The right merchandiser increases revenue, pure and simple. So says Mark Pumphret, national sales director for Milwaukee, Wiconsin-based Hatco Corporation.

“In today’s world, operators need to focus on maximizing their retail space to ensure it is delivering maximum value,” he says. “Self-service merchandisers allow customers to find a product quickly.”

Some of the prime retail space that must be used correctly is countertop space. With retail foodservice seeing unprecedented growth, and a large portion of that coming from consumers looking for quick meals and grab ‘n go foods, a well-executed countertop merchandising program can be key to improved profits.

“A well-run retail operation will quickly see an ROI on their investments in countertop merchandisers,” Pumphret says. “The key is understanding their customer wants, needs, and in certain instances, demographics, so they can create the right food program that meets all aspects of this.”

Families on the go, for example, are looking for options that meet their needs outside the typical fast food operations. A well-run retail operation can deliver those needs, especially with well-executed countertop merchandising.

Hatco, Pumphret says, offers a vast array of countertop equipment that covers multiple disciplines. Among the options are the company’s Countertop Heated Wells, with include soup stations; full-sized countertop sandwich merchandisers, such as the HXM and HZM family, or the GRCD family; and mini merchandisers, from the cookie/snack warmer like the Mini Vertical Warmer, or the Mini Display Warmer, to the Glo-Ray Curved Merchandiser Warmer family.

“We provide solutions designed to meet the operator’s expectation from size to price to performance,” Pumphret says. “Furthermore, we have products that fit those little niches. Those small spaces that can be converted to an impulse area to drive revenue.”

Structural Concepts offers a specific line — aptly named Grocerant — to help retailers with this area. The company says time-starved consumers are looking for high-quality, ready-to-eat foods and ready-to-heat meals to fit into their busy lifestyles.

The Grocerant line includes everything from self-serve pizza warming stations, self-serve stations geared toward other hot foods like BBQ, grab ‘n go sandwich stations and more.

Hussman’s R3HTO merchandiser sits directly on the countertop and comes in sizes ranging form three feet to five feet.  It’s built-in translate strip allows promotions and special products to drive sales, while the simple plug in unit allows for quick installation and setup.

The product presentation angle and four rows of lights help assure excellent product visibility, the company says. As far as customization goes, retailers can choose their own pan arrangements, counters to hold units, as well as lengths and options. It also features an electronic thermostat control, an all-stainless steel interior, adjustable pan support for a level or angles display, and lift-up glass.

Retailers can take advantage of countertop merchandising to more efficiently sell to individual dayparts.
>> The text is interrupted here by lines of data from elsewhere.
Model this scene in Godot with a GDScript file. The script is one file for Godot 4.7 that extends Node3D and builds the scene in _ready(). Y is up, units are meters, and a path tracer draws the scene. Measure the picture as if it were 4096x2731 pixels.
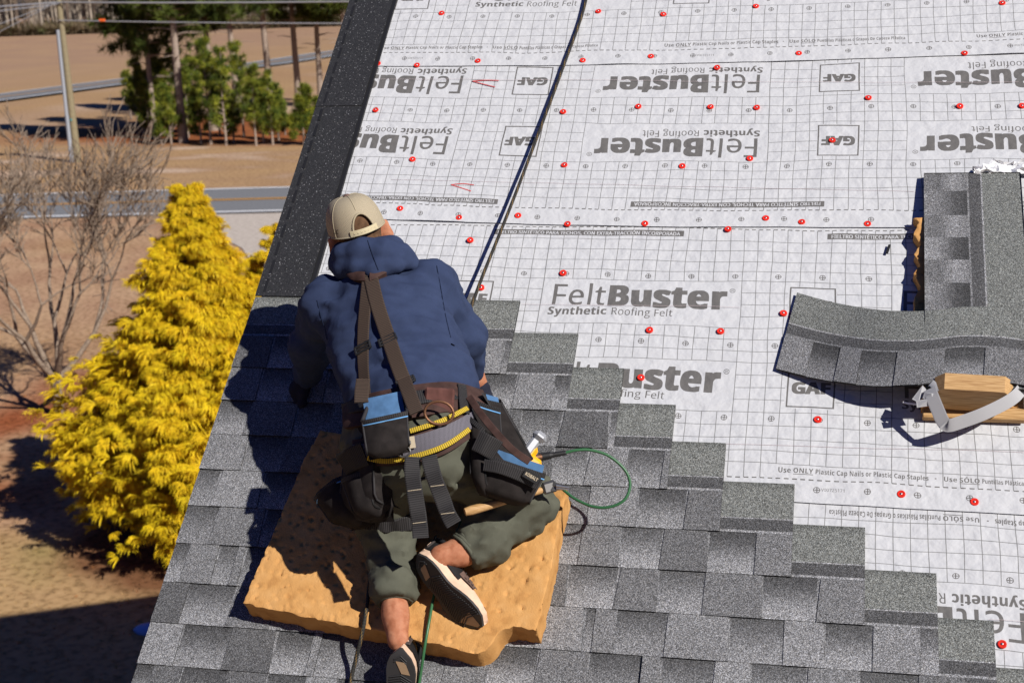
extends Node3D
# A roofer kneels on a foam pad on a half-shingled roof; fields, a road and pines lie beyond.
# Roof frame: x along the eave from the rake, y up the slope, z out of the roof (metres). RB and RO carry it into the world.

const RB := Basis(Vector3(1, 0, 0), Vector3(0, 0.6323, -0.7747), Vector3(0, 0.7747, 0.6323))
const RO := Vector3(0, 7.6556, 0)
const CELL := 0.0508
const EXPO := 0.143
var rng := RandomNumberGenerator.new()
var M := {}
var used := {}
var noise := FastNoiseLite.new()


# ---------- naming and tagging
func numbered(n: String) -> String:
	if not used.has(n):
		used[n] = 0
		return n
	used[n] += 1
	return "%s_%03d" % [n, used[n]]


func tag(o: Node, label := "", category := "", group := "", kind := "") -> Node:
	if label: o.set_meta("label", label)
	if category: o.set_meta("category", category)
	if group: o.set_meta("group", group)
	if kind: o.set_meta("kind", kind)
	return o


func roof_thing(called: String, at: Vector3, label: String, category: String, group := "") -> Node3D:
	var o := Node3D.new()
	o.name = numbered(called)
	o.transform = Transform3D(RB, RO + RB * at)
	o.set_meta("base", at)
	add_child(o, true)
	tag(o, label, category, group)
	return o


func thing(called: String, at: Vector3, label: String, category: String, group := "") -> Node3D:
	var o := Node3D.new()
	o.name = numbered(called)
	o.position = at
	add_child(o, true)
	tag(o, label, category, group)
	return o


# a part whose shape is given in the roof frame, hung under a thing that stands in the roof frame
func rpart(called: String, mesh, m: Material, parent: Node3D, label := "") -> MeshInstance3D:
	var o := MeshInstance3D.new()
	o.name = called
	o.mesh = mesh.commit() if mesh is SurfaceTool else mesh
	if m: o.material_override = m
	var top: Node3D = parent
	if parent.has_meta("base"): o.position = -(parent.get_meta("base") as Vector3)
	parent.add_child(o, true)
	if label: o.set_meta("label", label)
	return o


func part(called: String, mesh, m: Material, parent: Node3D, label := "") -> MeshInstance3D:
	var o := MeshInstance3D.new()
	o.name = called
	o.mesh = mesh.commit() if mesh is SurfaceTool else mesh
	if m: o.material_override = m
	parent.add_child(o, true)
	if label: o.set_meta("label", label)
	return o


func struct(called: String, mesh, m: Material) -> MeshInstance3D:
	var o := MeshInstance3D.new()
	o.name = numbered(called)
	o.mesh = mesh.commit() if mesh is SurfaceTool else mesh
	o.material_override = m
	o.set_meta("kind", "structure")
	add_child(o, true)
	return o


# ---------- mesh helpers
func mb() -> SurfaceTool:
	var st := SurfaceTool.new()
	st.begin(Mesh.PRIMITIVE_TRIANGLES)
	st.set_smooth_group(-1)
	return st


func fin(st: SurfaceTool) -> ArrayMesh:
	st.generate_normals()
	return st.commit()


func tri(st: SurfaceTool, a: Vector3, b: Vector3, c: Vector3) -> void:
	st.add_vertex(a)
	st.add_vertex(b)
	st.add_vertex(c)


func quad(st: SurfaceTool, a: Vector3, b: Vector3, c: Vector3, d: Vector3) -> void:
	tri(st, a, b, c)
	tri(st, a, c, d)


func quad_uv(st: SurfaceTool, p: Array, uv: Array) -> void:
	for i in [0, 1, 2, 0, 2, 3]:
		st.set_uv(uv[i])
		st.add_vertex(p[i])


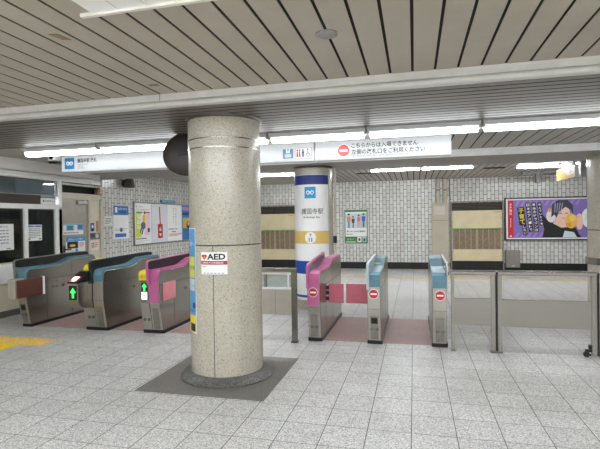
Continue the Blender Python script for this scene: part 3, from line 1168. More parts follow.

Pumphret says retailers, for the most part, have captured the breakfast sandwich sales. Now, key areas that retailers can look to include how to generate revenue during non-peak breakfast and, in some applications, lunch periods.

“We see more and more creative food offerings designed to meet various dayparts,” he says. “Creative snack options, like warm cookies and brownies to pretzels, have been staples.”

Now, operators are developing and creating newer, more creative offerings. These sometimes require special holding considerations. Meeting the fold standard while pushing the hold time envelope requires a partnership with key customers to create the right product, packaging and warmer to meet these challenges. The incorrect mix of heat and variances in packaging can create a roadblock to success in extending hold times.

“Hatco’s customization approach has helped us stay at the forefront of new product development,” Pumphret says.

Along those lines, dayparts can carry specific requirements when it comes to grab-and-go foods and consumer-facing merchandisers. Breakfast sandwiches, for example, are generally small packages. According to Pumphret, the transition from breakfast to lunch can see a 3- or 4-in. egg sandwich turn into a meal on a plate under a plastic dome. That larger plate drastically impacts capacity, as do larger sandwich rolls of six inches or more.

A unit that holds 30-plus products at breakfast might see that capacity reduced to single digits when it comes time for lunch or dinner.

“The operator needs to review their available space, product offerings and product packaging, among other considerations, and the size of the unit for peak service,” Pumphret says. “Peak service is key. Under-sizing the unit creates other challenges. Operators have used multiple units to achieve their needs, meaning they may add a second unit during their peak service.”